The seizure of these children appears to violate the treaty, which seeks to outlaw acts “with intent to destroy, in whole or in part, a national, ethnical, racial or religious group.” The treaty prohibits “forcibly transferring children of the group to another group.” Some international law experts have argued that the genocide convention also prohibits acts to destroy a protected group’s culture, language and religion”— including that of children. The facts Lvova-Belova and Putin have acknowledged about assimilating the Ukrainian children into Russia and eradicating their culture provide evidence of intent to commit genocide as defined by the treaty.

 

As the Washington Post editors correctly observe, “The provision in the genocide treaty was adopted in the shadow of Nazi atrocities, including a scheme directed by Heinrich Himmler to snatch children from Poland and place them in German orphanages or with German families to be raised as Germans. The first convictions at the Nazi war crimes trials were for child abductions. Prosecutor Harold Neely declared that ‘it is no defense for a kidnapper to say he treated his victim well,’ noting that ‘these innocent children were abducted for the very purpose of being indoctrinated with Nazi ideology and brought up as ‘good’ Germans. This serves to aggravate, not mitigate, the crime.’  Russia, successor to the Soviet Union, is a party to the genocide convention. But Mr. Putin has shown little regard for international laws or norms of any kind in his war to wipe out Ukraine’s democracy and its people. He and the other Russian officials complicit in genocidal crimes against children should be held to account.”
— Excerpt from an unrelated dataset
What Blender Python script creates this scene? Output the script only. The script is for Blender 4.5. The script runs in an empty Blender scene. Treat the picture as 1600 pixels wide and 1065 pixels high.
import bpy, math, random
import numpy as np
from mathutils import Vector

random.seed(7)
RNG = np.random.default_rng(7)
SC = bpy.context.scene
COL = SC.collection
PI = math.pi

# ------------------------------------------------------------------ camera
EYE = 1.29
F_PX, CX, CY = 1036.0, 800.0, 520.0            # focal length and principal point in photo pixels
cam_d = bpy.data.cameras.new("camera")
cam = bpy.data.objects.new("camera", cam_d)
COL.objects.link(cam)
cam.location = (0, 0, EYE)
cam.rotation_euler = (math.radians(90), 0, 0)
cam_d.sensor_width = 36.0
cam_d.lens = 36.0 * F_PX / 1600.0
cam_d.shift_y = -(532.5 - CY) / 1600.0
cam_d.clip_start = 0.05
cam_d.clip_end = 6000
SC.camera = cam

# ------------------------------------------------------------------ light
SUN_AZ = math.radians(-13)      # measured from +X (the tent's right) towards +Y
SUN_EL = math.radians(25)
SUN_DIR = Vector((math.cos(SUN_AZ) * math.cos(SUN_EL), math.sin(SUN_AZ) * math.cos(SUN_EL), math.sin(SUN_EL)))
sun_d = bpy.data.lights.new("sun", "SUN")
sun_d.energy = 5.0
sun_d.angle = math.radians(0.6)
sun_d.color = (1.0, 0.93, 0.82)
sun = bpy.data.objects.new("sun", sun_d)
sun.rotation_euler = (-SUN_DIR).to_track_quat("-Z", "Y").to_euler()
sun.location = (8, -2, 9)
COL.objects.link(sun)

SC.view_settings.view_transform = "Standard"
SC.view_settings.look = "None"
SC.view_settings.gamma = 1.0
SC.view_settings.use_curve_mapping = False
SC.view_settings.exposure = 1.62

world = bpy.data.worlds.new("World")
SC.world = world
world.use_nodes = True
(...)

See Rod Dreher, “What is a Conservative,” The American Conservative (22 September 2012); Michael Gerson in the Washington Post (16 and 23 October 2017); Peter Waldman in the Washington Post (19 October 2017); David Brooks in the New York Times (27 October 2017); Peter Wehner in the New York Times (22 October 2017);  Greg Sargent in the Washington Post (23 December 2022); Washington Post editorial (27 December 2022); and the Condoleezza Rice and Robert Gates editorial in the Washington Post (7 January 2023).